## EXERCISE INSTRUCTIONS
Of the lines in the listing below, how many hold "pixels"? Answer with the number only.

^^^^

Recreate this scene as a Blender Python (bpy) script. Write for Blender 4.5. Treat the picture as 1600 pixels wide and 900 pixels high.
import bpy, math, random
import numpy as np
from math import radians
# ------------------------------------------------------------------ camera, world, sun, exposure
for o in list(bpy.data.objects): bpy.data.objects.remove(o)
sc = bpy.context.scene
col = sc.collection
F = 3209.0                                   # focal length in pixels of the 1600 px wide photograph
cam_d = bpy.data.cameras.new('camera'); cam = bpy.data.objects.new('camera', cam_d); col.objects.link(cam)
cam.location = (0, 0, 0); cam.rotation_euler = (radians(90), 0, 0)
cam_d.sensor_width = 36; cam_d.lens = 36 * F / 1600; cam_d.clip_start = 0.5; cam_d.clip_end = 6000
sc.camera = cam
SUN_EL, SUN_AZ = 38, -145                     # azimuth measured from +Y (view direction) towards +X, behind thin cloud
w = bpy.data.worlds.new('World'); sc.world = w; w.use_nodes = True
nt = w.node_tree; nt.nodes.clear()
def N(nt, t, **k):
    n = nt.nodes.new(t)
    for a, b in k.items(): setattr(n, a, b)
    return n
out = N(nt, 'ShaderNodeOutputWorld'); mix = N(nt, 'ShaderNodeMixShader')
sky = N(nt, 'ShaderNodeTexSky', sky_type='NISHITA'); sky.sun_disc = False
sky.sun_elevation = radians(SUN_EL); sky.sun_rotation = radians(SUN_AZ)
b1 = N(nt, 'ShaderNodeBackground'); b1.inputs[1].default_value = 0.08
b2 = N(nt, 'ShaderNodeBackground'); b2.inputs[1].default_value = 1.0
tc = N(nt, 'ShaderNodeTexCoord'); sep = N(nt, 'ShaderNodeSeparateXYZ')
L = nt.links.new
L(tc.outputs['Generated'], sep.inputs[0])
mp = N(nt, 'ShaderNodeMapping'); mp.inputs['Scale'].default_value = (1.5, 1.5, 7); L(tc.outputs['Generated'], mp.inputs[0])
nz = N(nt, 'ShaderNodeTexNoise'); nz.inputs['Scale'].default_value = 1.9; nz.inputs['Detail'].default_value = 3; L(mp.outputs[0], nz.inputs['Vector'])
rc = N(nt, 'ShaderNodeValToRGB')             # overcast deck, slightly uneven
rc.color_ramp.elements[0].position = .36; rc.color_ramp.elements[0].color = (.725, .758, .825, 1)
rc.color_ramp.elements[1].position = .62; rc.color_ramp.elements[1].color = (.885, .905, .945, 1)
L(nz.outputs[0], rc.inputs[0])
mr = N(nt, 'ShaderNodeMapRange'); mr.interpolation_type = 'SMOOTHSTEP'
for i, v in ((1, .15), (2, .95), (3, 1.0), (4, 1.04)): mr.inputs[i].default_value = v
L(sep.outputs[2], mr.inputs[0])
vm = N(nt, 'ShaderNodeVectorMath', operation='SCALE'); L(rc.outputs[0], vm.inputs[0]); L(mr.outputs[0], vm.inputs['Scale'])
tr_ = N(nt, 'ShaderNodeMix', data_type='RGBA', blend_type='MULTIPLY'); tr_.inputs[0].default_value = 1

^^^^

## SOLVED EXERCISE
2